----- Collected material

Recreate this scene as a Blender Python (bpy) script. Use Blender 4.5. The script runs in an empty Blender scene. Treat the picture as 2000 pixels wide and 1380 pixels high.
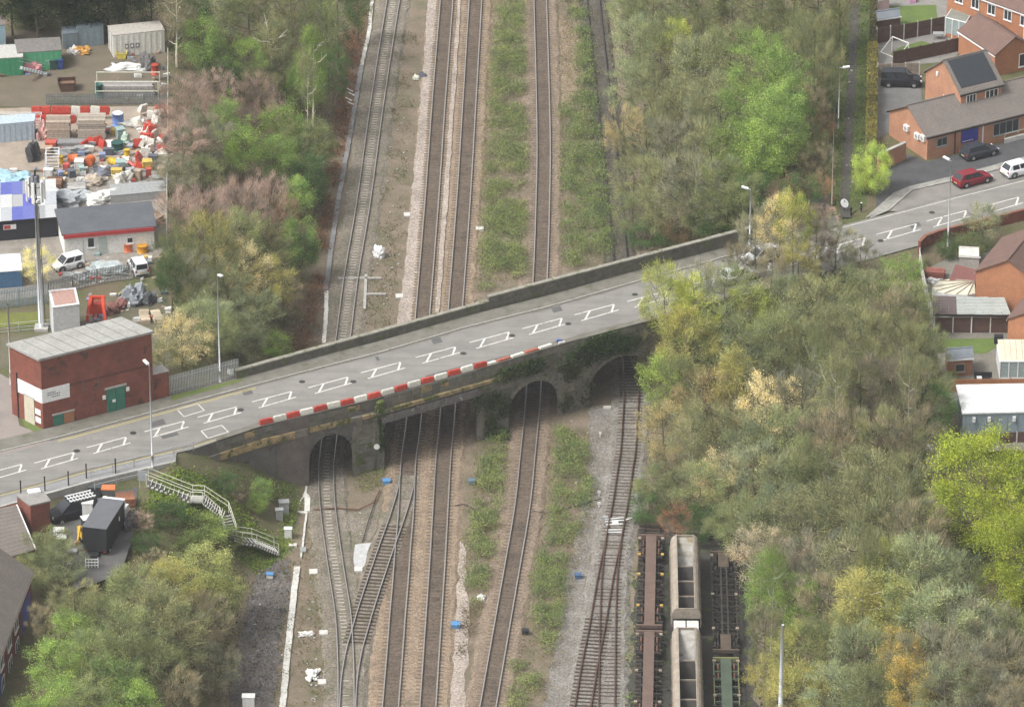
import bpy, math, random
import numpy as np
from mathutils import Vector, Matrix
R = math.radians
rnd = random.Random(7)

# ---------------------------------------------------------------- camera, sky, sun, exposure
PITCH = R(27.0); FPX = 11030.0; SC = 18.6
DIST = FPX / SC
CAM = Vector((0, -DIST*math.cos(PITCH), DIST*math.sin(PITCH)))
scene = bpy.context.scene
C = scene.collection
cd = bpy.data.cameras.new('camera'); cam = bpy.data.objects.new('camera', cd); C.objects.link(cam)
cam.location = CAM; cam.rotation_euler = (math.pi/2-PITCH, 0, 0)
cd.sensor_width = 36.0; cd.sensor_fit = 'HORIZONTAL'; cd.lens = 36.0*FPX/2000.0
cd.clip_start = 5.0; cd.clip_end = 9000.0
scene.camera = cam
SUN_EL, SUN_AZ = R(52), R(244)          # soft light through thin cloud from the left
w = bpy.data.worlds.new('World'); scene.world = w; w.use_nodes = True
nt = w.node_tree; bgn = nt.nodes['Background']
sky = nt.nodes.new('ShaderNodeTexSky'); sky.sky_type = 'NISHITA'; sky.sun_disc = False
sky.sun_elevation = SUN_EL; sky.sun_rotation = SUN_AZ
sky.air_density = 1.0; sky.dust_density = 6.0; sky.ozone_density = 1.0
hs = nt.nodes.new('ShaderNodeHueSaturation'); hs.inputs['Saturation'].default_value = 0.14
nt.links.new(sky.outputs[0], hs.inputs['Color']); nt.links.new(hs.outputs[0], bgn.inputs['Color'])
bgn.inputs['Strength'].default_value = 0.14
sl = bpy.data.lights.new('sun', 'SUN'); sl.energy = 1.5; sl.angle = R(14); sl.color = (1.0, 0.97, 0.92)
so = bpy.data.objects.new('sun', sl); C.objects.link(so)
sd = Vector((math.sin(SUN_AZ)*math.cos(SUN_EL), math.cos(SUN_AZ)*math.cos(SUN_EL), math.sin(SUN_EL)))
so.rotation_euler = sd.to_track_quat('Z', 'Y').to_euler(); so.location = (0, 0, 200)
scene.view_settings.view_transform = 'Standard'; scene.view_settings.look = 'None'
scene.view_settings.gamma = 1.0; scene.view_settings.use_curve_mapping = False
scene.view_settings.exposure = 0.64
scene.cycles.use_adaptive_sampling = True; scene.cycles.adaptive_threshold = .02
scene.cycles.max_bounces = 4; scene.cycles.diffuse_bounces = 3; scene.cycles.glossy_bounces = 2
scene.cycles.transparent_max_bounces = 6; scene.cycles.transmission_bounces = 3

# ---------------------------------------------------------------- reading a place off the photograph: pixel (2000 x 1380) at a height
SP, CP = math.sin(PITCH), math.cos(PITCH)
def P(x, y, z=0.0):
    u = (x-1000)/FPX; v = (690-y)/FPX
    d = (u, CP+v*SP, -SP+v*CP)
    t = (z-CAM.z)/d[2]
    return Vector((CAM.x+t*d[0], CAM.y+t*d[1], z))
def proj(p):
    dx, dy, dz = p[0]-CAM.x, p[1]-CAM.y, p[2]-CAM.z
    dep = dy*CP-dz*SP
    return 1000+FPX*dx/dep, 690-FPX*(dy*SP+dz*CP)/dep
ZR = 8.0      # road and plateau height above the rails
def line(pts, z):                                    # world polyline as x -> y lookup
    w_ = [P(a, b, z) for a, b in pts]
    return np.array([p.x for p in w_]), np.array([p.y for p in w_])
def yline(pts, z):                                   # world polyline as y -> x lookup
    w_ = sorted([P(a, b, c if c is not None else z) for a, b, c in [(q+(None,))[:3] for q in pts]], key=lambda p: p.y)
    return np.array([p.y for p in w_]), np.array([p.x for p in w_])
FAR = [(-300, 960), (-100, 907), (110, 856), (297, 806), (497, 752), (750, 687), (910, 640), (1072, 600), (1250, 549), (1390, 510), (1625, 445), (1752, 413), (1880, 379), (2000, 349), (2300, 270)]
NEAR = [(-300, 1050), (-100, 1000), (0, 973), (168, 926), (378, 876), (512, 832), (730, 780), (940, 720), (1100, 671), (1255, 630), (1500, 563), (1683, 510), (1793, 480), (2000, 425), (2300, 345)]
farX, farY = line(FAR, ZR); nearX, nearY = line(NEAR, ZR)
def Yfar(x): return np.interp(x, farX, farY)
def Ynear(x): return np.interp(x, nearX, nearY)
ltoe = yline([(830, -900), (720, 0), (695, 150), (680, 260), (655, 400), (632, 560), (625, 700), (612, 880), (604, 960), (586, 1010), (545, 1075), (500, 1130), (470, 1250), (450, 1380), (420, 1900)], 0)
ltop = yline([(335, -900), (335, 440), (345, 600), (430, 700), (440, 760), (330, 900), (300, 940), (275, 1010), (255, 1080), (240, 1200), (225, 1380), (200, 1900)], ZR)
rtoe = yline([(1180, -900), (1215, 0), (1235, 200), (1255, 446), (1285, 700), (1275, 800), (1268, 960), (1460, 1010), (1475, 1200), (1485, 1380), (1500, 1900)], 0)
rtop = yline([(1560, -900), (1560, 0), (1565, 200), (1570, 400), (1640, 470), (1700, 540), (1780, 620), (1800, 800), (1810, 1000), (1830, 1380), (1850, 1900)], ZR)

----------

## Aim of the task
Leave out any pictures and return exactly the lines from the beginning of the data through the line with "rnd = random.Random(7)", inclusive.

## Written solution
Recreate this scene as a Blender Python (bpy) script. Use Blender 4.5. The script runs in an empty Blender scene. Treat the picture as 2000 pixels wide and 1380 pixels high.
import bpy, math, random
import numpy as np
from mathutils import Vector, Matrix
R = math.radians
rnd = random.Random(7)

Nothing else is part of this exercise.